20/06/2011
Un gruppo di somali appena arrivati nel campo profughi di Dadaab, nel Kenya nordorientale, viene istruito sulle regole da seguire all'interno del centro (foto: Ansa).
La maggior parte dei rifugiati, quasi il 75 per cento, è accolta dai Paesi poveri. Un ulteriore “carico” sociale che va ad aggiungersi a quello di una situazione di scarsità di risorse e di sottosviluppo.
Un’accoglienza, quindi, che genera ripercussioni sociali ed economiche. Il “peso” dei profughi ricade sui paesi ospitanti: secondo i dati diffusi dall’Alto Commissariato Onu per i Rifugiati, ad esempio, il Pakistan ha 710 rifugiati per ogni dollaro del suo Prodotto interno lordo (Pil), il Congo 475 e il Kenya 247.
Per fare un confronto, la Germania (che è il Paese industrializzato con la maggior popolazione di rifugiati, 594 mila) ha soltanto 17 rifugiati ogni dollaro di Pil.
In Italia i rifugiati sono 56.397, gli apolidi (ossia rifugiati senza nazionalità) 854, i richiedenti asilo invece ammontano a 4076 unità. Per quanto riguarda il nostro Paese, il Rapporto dell’Hcr parla «di cifre contenute, in termini sia assoluti che relativi, rispetto agli altri Paesi dell'Unione Europea». Per dare qualche dato di raffronto, in Danimarca, Olanda e Svezia i rifugiati sono tra i tre e i nove ogni 1000 abitanti, in Germania oltre sette, nel Regno Unito quasi 4. L’Italia ne ospita meno di uno ogni mille abitanti.

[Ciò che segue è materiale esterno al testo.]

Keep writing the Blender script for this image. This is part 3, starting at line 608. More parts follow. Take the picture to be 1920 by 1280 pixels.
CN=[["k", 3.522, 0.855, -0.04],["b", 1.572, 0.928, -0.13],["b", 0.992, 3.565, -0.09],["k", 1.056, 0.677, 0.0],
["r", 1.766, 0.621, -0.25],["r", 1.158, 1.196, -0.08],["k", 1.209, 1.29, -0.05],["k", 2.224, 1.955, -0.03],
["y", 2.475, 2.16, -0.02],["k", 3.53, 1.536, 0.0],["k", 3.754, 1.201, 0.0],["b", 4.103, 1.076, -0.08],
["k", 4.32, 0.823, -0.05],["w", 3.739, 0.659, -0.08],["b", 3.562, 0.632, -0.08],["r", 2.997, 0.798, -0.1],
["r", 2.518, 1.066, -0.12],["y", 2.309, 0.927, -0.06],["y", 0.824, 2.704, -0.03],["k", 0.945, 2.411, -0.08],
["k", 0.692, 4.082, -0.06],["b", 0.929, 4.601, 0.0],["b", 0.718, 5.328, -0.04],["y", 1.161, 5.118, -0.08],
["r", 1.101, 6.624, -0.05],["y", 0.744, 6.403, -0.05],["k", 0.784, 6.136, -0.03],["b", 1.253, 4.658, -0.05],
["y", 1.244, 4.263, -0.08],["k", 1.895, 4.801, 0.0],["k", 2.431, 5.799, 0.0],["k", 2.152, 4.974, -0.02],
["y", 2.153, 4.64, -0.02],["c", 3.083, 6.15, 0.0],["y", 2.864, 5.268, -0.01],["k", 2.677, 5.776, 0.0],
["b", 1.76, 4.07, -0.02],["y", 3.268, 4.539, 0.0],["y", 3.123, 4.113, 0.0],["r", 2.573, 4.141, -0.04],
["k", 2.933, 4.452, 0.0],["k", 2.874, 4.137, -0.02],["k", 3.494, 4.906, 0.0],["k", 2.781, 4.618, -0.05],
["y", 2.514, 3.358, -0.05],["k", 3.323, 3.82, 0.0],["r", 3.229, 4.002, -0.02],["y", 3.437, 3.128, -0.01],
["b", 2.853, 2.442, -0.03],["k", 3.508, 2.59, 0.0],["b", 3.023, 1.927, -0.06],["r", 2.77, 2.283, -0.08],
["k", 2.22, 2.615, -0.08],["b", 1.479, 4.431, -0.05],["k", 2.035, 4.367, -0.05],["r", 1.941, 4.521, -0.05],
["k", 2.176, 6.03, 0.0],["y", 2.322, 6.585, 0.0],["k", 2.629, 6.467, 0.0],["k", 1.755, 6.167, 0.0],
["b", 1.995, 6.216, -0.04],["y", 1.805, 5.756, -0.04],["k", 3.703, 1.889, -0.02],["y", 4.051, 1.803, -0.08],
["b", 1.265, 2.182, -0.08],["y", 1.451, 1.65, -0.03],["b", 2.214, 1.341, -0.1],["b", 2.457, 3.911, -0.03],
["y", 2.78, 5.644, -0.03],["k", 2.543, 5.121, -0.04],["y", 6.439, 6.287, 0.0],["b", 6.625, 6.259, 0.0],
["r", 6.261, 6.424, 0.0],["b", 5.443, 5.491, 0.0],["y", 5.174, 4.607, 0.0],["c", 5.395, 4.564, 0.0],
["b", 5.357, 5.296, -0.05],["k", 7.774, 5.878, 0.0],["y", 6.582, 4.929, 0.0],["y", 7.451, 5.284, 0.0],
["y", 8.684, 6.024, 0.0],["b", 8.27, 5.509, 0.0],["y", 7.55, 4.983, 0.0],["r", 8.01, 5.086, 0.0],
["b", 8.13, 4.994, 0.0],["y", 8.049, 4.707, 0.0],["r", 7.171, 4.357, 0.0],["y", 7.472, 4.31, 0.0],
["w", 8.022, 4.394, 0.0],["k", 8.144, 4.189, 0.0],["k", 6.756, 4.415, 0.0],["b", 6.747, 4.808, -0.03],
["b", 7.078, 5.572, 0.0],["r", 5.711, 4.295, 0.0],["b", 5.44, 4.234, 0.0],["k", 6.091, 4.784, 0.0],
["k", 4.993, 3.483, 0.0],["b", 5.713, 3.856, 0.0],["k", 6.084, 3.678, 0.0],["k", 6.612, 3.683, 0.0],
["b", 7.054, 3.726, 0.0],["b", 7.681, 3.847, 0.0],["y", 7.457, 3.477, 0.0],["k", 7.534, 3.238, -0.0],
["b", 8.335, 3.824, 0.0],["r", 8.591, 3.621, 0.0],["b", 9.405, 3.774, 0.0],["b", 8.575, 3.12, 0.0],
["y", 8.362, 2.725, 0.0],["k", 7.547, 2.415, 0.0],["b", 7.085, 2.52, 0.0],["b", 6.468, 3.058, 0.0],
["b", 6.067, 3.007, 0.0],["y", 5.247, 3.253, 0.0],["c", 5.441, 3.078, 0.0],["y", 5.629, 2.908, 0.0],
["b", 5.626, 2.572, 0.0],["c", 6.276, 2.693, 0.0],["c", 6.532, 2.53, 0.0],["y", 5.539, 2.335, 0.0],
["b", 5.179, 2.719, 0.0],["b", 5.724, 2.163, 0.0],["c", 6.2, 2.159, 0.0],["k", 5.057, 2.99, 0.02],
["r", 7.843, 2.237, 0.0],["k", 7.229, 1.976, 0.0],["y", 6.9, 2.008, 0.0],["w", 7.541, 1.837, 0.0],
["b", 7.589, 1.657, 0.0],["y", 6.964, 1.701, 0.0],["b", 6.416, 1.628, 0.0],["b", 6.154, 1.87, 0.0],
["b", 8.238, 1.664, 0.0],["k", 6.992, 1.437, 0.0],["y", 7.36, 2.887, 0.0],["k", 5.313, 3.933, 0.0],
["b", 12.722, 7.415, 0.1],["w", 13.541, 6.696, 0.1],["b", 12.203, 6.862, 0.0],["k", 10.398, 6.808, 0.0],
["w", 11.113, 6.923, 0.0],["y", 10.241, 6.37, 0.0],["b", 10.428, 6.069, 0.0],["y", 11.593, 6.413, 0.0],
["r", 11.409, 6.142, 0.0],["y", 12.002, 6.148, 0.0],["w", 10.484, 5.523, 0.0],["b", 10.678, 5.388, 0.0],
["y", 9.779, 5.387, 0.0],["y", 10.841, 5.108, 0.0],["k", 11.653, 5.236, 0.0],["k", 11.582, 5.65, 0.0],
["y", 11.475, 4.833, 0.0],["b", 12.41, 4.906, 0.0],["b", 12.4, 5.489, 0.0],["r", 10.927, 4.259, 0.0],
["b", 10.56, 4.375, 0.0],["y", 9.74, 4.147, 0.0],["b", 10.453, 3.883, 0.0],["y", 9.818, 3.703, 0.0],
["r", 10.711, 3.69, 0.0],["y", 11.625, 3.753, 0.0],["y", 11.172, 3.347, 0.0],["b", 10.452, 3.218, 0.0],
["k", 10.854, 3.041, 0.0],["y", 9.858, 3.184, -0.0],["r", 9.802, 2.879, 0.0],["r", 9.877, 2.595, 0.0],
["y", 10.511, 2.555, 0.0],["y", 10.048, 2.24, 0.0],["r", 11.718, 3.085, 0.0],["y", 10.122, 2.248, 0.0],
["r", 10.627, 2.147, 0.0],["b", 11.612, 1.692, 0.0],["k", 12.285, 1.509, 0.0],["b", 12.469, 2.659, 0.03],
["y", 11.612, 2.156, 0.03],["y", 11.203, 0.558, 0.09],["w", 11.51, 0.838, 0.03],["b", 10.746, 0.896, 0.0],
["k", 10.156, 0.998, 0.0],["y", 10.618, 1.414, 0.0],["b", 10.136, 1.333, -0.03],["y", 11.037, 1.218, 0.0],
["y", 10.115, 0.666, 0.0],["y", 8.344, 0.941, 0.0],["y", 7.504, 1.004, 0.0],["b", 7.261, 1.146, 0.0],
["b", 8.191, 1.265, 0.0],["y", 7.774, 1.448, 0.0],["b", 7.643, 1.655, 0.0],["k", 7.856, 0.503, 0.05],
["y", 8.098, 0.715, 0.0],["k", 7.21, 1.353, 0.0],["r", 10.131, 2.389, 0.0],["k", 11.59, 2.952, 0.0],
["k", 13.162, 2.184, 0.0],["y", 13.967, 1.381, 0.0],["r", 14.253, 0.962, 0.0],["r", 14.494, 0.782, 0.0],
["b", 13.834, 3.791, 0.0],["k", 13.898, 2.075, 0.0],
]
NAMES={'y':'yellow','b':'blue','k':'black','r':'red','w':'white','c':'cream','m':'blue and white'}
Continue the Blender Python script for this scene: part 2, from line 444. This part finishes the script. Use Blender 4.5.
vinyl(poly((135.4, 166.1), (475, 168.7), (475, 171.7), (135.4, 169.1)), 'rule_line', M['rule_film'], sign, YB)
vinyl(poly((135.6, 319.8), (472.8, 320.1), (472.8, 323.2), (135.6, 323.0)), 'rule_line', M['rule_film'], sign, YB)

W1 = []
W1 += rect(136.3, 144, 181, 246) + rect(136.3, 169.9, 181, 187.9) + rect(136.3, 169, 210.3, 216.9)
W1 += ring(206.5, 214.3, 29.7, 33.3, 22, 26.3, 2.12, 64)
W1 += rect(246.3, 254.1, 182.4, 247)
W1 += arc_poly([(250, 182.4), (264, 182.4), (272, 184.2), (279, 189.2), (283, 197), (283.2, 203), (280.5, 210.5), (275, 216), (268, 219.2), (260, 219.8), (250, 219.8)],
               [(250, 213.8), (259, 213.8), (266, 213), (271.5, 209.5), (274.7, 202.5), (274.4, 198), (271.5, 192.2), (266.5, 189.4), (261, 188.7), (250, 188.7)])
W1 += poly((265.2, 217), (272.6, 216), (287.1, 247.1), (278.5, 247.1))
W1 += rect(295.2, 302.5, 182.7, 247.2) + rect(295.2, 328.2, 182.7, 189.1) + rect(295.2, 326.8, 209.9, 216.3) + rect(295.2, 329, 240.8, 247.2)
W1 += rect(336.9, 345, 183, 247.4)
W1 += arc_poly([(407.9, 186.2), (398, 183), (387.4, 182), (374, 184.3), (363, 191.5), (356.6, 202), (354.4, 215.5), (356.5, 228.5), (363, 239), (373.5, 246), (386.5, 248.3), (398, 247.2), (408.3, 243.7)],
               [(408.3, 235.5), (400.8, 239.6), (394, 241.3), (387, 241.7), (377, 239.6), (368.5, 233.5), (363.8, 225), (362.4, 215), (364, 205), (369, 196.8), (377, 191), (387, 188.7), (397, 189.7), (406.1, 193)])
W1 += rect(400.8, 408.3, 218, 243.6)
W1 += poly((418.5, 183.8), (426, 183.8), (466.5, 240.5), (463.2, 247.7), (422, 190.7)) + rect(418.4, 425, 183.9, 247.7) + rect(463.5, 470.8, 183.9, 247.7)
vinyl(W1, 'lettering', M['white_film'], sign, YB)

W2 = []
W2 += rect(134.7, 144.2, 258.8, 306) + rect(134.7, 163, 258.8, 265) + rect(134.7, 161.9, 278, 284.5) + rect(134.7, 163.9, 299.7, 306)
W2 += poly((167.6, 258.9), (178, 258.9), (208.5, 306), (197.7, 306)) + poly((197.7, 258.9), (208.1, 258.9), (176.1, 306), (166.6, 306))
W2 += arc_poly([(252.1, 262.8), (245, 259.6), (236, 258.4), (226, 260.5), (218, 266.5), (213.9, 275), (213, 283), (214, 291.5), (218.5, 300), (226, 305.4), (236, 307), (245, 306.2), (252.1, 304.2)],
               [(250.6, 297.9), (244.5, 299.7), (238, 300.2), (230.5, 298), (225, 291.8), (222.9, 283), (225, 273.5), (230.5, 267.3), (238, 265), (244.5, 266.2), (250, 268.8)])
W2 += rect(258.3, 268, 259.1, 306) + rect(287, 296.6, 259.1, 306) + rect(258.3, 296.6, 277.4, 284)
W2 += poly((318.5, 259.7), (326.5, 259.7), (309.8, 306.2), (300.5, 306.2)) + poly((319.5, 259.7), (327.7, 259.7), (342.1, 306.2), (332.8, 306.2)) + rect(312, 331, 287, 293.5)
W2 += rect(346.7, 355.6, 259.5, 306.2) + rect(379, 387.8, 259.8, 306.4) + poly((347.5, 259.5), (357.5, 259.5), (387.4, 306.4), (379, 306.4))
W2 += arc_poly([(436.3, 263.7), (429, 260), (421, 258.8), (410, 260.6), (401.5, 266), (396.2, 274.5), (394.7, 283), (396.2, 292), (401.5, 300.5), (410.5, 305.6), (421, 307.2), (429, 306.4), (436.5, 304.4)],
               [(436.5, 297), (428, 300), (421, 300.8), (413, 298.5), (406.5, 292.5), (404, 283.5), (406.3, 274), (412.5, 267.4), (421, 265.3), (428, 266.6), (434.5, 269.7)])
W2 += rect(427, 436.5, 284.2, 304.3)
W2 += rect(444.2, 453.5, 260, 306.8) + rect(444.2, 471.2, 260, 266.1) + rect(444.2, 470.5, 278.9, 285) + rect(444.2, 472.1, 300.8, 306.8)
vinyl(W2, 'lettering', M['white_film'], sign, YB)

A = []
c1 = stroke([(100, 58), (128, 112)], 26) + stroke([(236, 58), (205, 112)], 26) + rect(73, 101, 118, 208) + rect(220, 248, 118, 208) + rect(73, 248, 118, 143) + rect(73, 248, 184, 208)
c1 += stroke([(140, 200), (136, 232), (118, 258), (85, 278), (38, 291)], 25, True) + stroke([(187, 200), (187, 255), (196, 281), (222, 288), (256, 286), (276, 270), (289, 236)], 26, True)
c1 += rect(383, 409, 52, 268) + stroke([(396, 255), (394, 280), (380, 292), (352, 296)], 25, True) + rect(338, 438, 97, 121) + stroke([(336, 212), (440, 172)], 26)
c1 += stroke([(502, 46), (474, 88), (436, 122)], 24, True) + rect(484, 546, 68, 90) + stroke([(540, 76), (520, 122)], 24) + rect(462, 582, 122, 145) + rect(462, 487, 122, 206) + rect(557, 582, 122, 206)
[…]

Per quanto riguarda l'Europa orientale, il Paese che si fa carico attualmente del maggior numero di rifugiati è la Serbia, con 275 mila persone (ed è al 13° posto nel mondo). Secondo Eduardo Arboleda, capo dell'Ufficio Hcr in Serbia, a 15 anni dalle fine delle guerre balcaniche, più di 73 mila rifugiati vivono al di sotto della soglia di povertà, e servirebbero tra 500 e 600 milioni di euro per far fronte adeguatamente ai loro bisogni.